Steve Nelson
Steve Nelson

“You don’t have to say, when you’re looking for a permit to speak on a street corner or whatever, that, you know, your speech is particularly important. … So why do you have to show in this case, convince somebody, that you’re entitled to exercise your Second Amendment right?”

This rather astonishing question was posed by Supreme Court Chief Justice John Roberts during oral arguments in New York State Rifle & Pistol Association v. Bruen. The case challenges the constitutionality of a New York law that requires applicants to show “proper cause” when seeking a license to carry a concealed weapon.

This conflation of two very different constitutional rights is emblematic of the absurdity of gun rights arguments and the expansive bias of the Roberts Court.

In the controversial and damaging Citizens United case, Roberts et al. opined that corporate money in politics is “speech,” essentially distorting the First Amendment beyond recognition. Now, Roberts and the conservative majority appear poised to construe public carry of lethal weapons as an equivalent protected form of expression. A person orating from a street corner soapbox is quite a different thing than an armed man at the same intersection. Equating these two things is intellectual gymnastics of the highest order.
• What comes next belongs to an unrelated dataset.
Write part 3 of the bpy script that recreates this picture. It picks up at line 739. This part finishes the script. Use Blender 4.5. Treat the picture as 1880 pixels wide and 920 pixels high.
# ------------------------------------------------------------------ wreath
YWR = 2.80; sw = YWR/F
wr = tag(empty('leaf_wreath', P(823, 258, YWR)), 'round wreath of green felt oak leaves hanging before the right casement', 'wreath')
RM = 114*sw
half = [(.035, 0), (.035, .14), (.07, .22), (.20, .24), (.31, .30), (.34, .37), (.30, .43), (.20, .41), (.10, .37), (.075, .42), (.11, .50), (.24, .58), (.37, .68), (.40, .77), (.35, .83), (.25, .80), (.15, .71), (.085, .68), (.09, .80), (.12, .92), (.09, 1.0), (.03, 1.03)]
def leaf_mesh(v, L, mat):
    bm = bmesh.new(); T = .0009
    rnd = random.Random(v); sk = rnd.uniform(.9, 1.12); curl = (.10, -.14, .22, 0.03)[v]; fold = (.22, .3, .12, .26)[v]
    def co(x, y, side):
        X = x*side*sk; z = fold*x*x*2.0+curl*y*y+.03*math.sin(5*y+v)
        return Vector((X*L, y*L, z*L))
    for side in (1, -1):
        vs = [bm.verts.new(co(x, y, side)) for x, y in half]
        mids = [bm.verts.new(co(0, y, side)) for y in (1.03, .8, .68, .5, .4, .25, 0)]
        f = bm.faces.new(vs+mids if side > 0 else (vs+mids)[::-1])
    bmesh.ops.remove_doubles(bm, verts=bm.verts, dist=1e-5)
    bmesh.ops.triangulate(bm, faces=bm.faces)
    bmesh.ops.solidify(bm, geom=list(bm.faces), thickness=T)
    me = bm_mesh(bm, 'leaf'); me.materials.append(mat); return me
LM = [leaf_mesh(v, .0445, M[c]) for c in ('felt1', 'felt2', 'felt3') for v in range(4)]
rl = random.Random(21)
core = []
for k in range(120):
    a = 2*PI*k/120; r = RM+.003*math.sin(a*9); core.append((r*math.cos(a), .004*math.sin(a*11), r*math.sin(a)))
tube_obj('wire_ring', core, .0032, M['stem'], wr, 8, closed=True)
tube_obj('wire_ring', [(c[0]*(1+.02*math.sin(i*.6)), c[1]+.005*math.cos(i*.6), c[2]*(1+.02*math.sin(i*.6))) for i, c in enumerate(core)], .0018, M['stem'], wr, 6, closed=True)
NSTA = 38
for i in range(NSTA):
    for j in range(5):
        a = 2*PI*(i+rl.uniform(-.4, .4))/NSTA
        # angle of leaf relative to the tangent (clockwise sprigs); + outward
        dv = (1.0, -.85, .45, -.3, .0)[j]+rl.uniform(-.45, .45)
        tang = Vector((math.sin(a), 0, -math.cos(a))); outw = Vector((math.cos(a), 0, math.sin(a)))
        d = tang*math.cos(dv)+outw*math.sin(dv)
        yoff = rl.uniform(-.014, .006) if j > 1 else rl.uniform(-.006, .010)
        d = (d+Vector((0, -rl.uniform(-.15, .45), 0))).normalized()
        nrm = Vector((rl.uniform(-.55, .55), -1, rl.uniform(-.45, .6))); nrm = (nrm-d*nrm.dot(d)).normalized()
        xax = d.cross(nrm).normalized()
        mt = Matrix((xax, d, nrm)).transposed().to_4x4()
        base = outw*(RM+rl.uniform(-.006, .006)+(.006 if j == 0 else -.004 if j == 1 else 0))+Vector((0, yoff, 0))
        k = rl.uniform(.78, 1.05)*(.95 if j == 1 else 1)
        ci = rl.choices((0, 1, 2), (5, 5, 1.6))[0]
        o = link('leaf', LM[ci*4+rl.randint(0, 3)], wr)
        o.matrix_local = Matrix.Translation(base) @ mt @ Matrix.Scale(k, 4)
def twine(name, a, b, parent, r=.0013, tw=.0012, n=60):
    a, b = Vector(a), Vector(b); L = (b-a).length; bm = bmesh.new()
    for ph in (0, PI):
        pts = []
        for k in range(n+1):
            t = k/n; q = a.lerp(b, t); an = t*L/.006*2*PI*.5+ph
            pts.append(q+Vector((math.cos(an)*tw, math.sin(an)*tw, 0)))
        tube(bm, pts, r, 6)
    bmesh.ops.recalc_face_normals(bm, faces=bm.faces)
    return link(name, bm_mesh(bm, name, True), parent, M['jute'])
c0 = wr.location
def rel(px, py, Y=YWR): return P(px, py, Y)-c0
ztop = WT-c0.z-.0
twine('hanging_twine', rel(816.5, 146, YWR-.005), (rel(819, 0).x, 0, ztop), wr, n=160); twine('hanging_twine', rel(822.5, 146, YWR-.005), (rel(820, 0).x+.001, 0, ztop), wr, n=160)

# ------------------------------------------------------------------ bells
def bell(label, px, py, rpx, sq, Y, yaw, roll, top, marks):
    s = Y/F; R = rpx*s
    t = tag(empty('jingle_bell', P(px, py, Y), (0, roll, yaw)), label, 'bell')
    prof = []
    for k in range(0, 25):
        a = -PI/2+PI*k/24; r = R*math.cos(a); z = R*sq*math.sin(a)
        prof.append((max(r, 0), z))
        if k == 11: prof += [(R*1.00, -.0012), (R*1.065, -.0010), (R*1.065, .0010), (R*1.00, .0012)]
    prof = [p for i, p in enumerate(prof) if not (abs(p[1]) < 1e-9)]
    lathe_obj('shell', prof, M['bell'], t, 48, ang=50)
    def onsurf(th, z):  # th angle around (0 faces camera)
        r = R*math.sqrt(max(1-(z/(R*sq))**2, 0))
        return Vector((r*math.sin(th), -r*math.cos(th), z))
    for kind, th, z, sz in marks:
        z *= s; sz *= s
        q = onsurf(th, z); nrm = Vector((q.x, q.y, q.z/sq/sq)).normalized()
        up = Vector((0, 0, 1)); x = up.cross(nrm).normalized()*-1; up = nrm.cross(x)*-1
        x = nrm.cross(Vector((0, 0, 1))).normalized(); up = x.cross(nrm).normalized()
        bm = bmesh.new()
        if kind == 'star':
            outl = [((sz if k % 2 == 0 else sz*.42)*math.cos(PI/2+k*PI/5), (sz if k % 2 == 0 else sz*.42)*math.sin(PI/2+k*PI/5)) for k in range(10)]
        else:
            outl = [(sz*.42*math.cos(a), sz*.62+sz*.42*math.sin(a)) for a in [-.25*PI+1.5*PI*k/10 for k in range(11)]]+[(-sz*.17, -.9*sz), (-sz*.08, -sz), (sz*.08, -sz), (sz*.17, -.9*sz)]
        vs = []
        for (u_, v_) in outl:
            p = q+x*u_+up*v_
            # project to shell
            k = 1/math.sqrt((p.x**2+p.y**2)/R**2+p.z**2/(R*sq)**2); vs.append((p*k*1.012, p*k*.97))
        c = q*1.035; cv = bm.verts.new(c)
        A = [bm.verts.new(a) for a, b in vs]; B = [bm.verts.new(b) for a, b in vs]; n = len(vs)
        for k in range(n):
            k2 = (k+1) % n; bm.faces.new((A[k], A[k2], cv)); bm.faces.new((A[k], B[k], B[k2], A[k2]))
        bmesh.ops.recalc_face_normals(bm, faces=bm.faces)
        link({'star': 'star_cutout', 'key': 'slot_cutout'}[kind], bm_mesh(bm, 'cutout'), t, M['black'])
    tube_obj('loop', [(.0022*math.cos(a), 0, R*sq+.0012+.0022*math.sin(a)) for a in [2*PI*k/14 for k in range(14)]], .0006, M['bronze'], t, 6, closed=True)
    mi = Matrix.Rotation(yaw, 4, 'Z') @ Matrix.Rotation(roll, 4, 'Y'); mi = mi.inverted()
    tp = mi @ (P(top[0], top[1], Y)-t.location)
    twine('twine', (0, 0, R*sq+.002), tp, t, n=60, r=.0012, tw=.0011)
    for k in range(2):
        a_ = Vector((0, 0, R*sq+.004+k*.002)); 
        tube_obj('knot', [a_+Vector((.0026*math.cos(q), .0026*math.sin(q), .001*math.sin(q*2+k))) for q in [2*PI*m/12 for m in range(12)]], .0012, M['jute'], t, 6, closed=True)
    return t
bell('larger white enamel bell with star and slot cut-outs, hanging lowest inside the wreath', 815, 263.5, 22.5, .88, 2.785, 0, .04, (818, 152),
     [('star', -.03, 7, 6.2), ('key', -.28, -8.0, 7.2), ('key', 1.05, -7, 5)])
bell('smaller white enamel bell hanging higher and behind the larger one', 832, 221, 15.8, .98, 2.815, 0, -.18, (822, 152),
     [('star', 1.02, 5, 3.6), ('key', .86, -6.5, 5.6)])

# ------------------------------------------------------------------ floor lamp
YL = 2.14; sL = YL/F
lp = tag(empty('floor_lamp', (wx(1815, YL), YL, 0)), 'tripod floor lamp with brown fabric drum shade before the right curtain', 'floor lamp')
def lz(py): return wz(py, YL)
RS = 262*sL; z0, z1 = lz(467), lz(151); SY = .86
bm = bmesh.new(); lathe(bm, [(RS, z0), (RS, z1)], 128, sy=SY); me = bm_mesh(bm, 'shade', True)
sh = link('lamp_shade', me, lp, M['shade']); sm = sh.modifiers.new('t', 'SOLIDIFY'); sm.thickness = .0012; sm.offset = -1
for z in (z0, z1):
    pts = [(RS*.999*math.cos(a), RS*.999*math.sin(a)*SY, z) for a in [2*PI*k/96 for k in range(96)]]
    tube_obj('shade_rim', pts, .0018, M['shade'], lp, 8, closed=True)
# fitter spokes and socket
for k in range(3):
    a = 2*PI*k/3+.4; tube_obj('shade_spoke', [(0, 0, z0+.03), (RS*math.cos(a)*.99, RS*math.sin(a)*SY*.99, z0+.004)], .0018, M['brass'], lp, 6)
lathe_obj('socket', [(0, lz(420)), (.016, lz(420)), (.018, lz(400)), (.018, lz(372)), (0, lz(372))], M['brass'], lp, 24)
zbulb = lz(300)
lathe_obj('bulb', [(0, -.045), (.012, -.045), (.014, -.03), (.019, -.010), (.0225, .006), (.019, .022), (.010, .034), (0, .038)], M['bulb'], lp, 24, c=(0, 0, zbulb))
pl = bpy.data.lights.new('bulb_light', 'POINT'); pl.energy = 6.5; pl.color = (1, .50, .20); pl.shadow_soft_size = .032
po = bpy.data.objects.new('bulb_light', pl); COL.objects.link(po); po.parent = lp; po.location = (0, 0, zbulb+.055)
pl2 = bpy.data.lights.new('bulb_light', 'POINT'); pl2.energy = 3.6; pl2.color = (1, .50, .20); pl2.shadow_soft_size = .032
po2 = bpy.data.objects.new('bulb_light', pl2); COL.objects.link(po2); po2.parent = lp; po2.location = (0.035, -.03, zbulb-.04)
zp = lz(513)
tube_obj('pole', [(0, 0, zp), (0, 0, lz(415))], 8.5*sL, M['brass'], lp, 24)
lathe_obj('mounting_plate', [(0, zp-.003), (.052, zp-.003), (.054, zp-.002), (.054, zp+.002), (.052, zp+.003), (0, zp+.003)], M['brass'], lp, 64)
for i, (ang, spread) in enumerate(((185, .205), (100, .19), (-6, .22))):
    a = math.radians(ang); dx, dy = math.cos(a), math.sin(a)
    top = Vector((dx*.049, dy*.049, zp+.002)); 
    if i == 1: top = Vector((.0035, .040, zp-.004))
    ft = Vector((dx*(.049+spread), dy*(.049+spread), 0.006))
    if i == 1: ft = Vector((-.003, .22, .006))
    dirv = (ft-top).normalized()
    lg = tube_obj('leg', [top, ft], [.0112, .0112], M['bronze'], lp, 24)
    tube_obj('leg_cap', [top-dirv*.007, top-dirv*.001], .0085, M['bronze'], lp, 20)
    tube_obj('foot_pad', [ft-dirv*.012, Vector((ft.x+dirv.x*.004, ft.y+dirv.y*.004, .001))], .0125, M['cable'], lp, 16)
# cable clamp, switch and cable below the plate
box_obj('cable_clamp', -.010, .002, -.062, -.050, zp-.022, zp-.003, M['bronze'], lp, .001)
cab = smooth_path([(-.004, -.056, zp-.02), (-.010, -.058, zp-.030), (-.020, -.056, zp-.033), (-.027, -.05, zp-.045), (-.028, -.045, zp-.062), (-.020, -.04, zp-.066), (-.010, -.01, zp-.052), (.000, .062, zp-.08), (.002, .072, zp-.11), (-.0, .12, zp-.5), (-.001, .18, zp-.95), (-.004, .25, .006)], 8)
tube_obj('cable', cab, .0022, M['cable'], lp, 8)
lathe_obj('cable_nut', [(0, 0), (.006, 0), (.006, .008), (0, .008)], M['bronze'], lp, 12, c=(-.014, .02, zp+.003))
I have argued for years that the fierce defense of the “right to bear arms” is really about the right to “use arms.” While the ambiguous language and punctuation of the Second Amendment does not explicitly sanctify the use of weapons, the right is implicit. Why carry a gun if not intending to use it? Gun rights zealots love to call guns “tools,” a silly euphemism that belies the sole purpose of guns. Of course they may have a point, as in the observation attributed to Abraham Maslow: “If the only tool you have is a hammer, you tend to see every problem as a nail.”

And therein is the teachable moment of the moment. In several highly watched trials this week we see what happens when we allow — encourage — the possession of “tools” and watch as these handymen scour the environment for nails to pound.

The most public trial has been that of Kyle Rittenhouse, the baby-faced teenager who took his really “cool” AR-15-style weapon with armor piercing bullets to the streets of Kenosha, Wis., lying about being an EMT and strutting through town looking for trouble. He found it and used his “tool” to shoot and kill two men and cripple a third. Cool. He claimed self-defense and was acquitted on Friday by a sympathetic jury and a judge who appeared to me to have paternal affection for Rittenhouse.

Out the window is the legal standard that rejects self-defense when you have provoked the action from which you kill to protect yourself. Sort of like carrying a rib-eye into a lion’s cage, getting scratched, killing the lion and then suing the zoo. Rittenhouse had the “right” to bear the arm, and he was itching to exercise his right to use it.

At the same time, three good old boy vigilantes, Greg McMichael, his son Travis, and William Bryan, are on trial for gunning down an unarmed Black man, Ahmaud Arbery, in the streets of Glynn County, Georgia. They, too, claim self-defense, despite having provoked the deadly encounter by chasing Arbery in their pickup trucks for at least five minutes.

They claimed to be performing a citizens arrest, suspecting Arbery of committing crimes for which they had not a scintilla of evidence. They are astonished at assertions that they profiled and chased him for being Black, despite Bryan noting that Travis McMichael stood over Arbery’s body and used an ugly racial slur.

According to a detective’s transcript, Greg McMichael said, “I don’t think the guy has actually stolen anything out of there,” referring to the construction site where Arbery had been seen looking “suspicious.” McMichael also acknowledged that he touched Arbery’s corpse to see if “he had a weapon or not.”

“Fire, aim, ready, think,” the vigilante creed.

Our epidemic of violence is spreading like a wildfire. Reprehensible Arizona Rep. Paul Gosar’s threat to kill Alexandria Ocasio-Cortez is Twitter bait for a madman to exercise the right to bear and use a weapon and murder her or someone else. All over America, Second Amendment aficionados carry semi-automatic weapons to schools and shopping malls. It is just a matter of time until one of these freedom fighters has his short fuse lit by a mask mandate or diversity program and mows down the entire school board.

It’s horrible and headed for worse. In the service of an arcane, illogical interpretation of the Bill of Rights, the right to carry a weapon, no questions asked, will be the law of the land. I’m not religious, but God help us.